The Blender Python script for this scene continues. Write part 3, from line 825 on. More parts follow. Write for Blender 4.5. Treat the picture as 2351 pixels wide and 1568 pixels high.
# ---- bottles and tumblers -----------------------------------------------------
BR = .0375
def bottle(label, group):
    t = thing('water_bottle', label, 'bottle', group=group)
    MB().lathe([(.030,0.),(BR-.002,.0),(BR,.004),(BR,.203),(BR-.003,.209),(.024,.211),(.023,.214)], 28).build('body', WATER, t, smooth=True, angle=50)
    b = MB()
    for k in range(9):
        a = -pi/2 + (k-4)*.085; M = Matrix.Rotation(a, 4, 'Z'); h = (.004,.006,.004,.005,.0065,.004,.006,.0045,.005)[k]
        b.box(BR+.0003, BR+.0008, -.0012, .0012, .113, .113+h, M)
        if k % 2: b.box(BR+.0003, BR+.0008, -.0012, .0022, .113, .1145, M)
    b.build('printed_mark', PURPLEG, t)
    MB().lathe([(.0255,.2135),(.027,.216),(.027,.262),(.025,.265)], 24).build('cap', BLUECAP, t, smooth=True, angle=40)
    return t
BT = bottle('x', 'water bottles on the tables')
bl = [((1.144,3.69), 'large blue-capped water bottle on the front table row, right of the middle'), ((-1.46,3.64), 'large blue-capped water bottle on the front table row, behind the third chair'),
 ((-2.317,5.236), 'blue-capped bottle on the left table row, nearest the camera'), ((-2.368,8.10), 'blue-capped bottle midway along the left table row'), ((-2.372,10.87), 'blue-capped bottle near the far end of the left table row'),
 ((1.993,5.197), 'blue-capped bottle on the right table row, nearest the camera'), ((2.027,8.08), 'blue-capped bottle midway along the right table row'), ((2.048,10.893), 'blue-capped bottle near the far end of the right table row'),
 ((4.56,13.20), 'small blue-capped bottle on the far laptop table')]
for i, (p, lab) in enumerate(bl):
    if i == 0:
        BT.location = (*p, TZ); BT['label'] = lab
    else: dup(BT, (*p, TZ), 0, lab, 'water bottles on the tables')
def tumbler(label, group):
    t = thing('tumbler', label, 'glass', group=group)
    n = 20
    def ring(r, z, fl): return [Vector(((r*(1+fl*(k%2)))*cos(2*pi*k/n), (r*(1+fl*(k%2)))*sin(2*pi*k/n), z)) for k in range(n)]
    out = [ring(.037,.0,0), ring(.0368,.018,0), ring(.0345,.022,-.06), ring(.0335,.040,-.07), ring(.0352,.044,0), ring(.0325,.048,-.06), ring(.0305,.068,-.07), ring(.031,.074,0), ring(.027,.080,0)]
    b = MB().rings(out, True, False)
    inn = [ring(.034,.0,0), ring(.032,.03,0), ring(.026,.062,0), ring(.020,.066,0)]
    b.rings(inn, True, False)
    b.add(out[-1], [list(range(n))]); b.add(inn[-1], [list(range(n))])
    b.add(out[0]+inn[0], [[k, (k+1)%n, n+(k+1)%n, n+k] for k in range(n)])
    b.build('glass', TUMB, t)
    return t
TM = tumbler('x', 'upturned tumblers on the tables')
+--
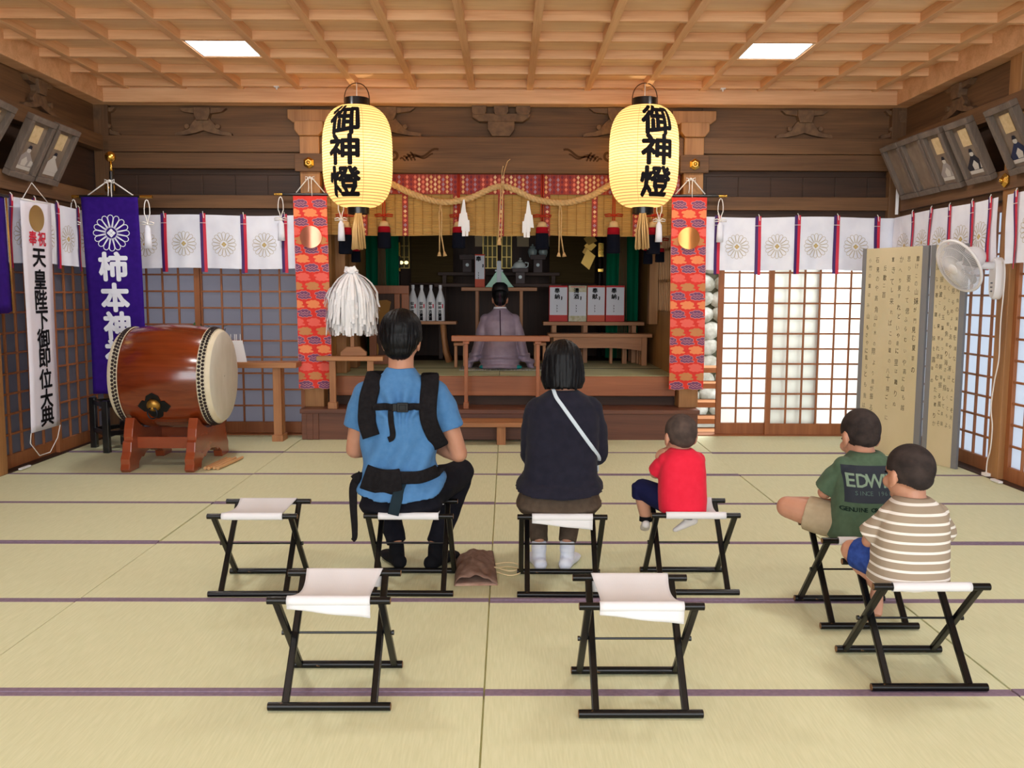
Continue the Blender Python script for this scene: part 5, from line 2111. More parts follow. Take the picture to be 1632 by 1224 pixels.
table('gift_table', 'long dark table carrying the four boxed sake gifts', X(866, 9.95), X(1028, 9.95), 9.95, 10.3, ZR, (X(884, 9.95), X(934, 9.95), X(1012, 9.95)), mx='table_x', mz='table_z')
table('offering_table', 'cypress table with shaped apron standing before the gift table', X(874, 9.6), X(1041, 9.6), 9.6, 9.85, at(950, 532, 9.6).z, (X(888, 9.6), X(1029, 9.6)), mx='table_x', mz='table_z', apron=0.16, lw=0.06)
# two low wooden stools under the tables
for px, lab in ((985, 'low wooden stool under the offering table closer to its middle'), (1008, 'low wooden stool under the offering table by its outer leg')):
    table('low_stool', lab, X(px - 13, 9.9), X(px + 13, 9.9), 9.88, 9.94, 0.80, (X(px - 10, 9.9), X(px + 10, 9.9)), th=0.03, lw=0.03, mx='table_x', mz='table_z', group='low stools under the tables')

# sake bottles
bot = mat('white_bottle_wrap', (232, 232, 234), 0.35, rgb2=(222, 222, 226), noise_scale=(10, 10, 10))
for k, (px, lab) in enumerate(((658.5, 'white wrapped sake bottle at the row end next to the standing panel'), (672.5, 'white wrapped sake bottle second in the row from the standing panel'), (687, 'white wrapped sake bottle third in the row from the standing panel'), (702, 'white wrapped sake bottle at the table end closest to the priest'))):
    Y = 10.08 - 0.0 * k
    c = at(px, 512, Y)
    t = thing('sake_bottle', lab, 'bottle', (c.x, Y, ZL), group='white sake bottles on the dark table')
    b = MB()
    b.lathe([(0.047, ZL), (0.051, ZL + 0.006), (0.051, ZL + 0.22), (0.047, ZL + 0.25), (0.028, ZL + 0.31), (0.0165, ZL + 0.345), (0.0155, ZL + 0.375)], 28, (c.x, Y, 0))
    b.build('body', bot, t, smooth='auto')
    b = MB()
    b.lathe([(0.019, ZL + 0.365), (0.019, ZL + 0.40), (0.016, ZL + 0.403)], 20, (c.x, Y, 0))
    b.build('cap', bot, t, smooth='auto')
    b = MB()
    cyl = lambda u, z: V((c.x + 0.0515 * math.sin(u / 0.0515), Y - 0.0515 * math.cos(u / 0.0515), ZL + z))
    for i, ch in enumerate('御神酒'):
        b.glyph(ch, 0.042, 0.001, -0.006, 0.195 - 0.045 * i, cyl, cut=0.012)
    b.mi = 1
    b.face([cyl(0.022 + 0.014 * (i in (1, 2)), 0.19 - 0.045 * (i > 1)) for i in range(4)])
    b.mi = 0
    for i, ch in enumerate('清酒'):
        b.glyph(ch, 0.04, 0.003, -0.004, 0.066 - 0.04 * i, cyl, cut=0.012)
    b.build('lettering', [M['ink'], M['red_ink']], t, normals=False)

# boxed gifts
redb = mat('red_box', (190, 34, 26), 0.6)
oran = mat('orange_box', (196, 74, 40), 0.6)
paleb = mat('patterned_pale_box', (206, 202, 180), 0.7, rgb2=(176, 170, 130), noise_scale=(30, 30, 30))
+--
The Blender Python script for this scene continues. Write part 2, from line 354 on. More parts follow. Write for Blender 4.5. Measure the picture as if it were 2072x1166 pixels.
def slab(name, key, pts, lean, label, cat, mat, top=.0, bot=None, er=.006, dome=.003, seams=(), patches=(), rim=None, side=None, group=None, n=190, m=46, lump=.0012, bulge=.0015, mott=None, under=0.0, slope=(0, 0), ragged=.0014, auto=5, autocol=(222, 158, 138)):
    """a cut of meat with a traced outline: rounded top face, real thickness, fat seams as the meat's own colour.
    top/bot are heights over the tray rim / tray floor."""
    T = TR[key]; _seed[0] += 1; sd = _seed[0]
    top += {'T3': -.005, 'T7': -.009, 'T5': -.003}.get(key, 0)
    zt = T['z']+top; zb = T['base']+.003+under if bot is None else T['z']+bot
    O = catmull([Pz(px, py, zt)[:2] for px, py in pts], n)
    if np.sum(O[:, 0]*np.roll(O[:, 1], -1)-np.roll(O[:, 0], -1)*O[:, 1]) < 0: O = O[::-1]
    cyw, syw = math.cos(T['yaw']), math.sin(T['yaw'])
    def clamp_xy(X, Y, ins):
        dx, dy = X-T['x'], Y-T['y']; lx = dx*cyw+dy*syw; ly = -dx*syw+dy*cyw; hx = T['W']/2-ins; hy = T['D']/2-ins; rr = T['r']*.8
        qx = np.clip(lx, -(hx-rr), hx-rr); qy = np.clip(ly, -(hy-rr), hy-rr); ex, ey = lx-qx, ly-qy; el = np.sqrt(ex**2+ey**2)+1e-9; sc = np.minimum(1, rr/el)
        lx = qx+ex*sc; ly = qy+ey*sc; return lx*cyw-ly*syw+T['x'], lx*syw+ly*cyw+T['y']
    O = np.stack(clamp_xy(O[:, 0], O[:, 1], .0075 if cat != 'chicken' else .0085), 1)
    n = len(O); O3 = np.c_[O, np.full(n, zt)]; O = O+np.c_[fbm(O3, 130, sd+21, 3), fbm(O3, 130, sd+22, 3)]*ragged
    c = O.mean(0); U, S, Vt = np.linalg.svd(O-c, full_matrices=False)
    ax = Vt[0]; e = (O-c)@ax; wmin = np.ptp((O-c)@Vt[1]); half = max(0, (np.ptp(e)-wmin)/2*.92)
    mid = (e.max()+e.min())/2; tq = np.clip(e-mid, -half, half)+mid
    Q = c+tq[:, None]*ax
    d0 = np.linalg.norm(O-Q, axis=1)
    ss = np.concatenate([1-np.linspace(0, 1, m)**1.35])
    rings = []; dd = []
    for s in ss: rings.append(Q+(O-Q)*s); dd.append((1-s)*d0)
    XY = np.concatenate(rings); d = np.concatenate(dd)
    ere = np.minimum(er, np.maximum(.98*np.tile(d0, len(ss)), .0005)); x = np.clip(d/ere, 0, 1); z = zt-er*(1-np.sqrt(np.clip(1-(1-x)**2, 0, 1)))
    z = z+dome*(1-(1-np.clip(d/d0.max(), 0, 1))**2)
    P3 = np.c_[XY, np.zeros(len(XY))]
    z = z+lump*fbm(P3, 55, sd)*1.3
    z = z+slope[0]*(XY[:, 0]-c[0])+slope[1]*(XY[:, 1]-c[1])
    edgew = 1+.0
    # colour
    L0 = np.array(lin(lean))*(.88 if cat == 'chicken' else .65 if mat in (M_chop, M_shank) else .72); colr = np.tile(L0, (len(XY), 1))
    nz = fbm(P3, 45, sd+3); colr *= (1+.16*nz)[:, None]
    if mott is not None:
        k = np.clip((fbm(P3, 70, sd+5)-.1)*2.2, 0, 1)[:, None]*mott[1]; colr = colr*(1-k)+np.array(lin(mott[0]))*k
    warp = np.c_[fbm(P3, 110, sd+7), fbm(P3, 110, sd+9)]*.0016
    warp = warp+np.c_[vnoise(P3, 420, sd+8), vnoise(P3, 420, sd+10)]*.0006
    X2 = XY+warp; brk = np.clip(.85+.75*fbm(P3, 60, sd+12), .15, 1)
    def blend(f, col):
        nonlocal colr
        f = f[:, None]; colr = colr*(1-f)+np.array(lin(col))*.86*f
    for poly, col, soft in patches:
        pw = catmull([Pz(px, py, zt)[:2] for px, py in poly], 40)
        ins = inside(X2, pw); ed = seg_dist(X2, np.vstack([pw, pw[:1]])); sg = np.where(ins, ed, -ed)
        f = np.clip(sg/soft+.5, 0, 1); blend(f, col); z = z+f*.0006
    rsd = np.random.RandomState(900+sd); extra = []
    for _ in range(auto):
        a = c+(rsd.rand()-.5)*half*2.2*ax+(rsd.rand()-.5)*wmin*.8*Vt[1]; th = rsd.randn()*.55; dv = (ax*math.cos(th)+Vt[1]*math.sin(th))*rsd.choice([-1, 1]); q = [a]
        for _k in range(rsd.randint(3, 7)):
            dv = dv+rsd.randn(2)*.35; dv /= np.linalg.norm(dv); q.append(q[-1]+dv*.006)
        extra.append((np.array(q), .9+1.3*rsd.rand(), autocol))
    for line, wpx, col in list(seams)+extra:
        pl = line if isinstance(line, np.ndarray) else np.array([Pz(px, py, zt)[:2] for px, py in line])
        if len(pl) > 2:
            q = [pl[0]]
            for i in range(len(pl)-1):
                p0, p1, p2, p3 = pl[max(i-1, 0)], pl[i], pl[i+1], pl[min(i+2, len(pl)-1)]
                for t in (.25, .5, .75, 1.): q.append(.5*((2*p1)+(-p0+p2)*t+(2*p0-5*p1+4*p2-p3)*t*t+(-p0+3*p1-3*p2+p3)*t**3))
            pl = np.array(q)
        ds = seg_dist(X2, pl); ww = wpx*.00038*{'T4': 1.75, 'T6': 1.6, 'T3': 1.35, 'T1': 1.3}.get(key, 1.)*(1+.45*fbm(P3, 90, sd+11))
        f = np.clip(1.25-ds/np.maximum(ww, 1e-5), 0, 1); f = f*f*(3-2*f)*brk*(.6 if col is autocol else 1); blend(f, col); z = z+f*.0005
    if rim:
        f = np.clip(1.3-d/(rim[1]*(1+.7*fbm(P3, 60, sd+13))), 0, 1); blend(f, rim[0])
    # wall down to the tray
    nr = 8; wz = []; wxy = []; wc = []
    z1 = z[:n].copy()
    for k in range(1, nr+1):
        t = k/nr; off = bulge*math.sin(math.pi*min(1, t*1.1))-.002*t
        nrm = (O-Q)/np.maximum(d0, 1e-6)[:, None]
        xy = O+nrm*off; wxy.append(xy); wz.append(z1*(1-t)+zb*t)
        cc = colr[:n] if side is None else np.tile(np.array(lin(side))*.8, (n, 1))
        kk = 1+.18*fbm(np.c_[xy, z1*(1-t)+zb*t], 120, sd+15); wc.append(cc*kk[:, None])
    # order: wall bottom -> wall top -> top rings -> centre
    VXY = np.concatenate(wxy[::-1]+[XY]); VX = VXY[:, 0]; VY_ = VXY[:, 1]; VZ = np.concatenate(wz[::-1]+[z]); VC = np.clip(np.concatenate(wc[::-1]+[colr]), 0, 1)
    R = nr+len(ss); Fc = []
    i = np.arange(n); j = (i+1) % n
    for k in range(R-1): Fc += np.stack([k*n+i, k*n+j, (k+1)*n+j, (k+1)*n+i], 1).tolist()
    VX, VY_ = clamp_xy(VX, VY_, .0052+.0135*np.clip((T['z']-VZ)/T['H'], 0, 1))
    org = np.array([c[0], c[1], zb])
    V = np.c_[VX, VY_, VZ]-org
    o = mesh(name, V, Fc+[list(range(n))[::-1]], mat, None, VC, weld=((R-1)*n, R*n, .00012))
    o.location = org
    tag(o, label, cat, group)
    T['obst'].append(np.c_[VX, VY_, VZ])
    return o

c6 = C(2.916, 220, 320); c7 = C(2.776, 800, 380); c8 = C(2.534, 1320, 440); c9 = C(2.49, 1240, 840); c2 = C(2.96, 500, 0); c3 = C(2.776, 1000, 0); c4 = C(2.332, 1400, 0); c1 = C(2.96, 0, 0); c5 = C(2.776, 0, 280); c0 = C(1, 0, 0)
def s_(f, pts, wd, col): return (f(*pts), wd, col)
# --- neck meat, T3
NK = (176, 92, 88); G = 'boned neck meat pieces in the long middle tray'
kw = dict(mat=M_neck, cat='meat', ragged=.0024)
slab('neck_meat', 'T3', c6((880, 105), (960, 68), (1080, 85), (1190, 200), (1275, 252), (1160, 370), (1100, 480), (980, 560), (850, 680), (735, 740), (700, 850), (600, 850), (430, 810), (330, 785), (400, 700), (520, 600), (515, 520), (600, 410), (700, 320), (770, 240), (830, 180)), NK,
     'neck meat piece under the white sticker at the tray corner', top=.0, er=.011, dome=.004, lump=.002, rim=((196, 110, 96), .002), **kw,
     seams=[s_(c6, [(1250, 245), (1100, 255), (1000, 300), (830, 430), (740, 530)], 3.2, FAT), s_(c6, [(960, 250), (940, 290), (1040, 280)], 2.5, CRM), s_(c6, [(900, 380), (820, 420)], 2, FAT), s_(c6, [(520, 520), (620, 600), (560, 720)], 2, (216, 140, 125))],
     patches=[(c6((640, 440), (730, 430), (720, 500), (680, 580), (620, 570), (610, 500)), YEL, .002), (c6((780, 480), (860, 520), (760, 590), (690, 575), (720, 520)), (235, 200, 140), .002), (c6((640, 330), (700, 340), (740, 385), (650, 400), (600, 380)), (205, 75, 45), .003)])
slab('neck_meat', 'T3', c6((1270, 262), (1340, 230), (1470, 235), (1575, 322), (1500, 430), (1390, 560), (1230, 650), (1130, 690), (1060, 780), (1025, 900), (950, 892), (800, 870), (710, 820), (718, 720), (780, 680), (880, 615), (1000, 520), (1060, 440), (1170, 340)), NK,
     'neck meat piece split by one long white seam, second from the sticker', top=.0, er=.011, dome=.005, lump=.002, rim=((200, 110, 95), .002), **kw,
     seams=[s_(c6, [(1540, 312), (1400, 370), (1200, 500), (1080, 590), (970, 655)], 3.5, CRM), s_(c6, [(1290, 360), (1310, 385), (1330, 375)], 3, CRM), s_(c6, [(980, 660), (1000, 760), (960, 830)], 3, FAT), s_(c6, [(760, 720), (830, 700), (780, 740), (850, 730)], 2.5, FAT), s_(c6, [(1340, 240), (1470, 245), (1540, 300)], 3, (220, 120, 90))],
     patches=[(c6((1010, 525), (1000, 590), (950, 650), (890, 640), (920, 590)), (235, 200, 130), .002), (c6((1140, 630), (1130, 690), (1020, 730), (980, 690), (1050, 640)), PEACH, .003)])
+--
Exercise brief: Say how many lines in the entries contain the string "from", and say nothing else.

Result of this exercise: 5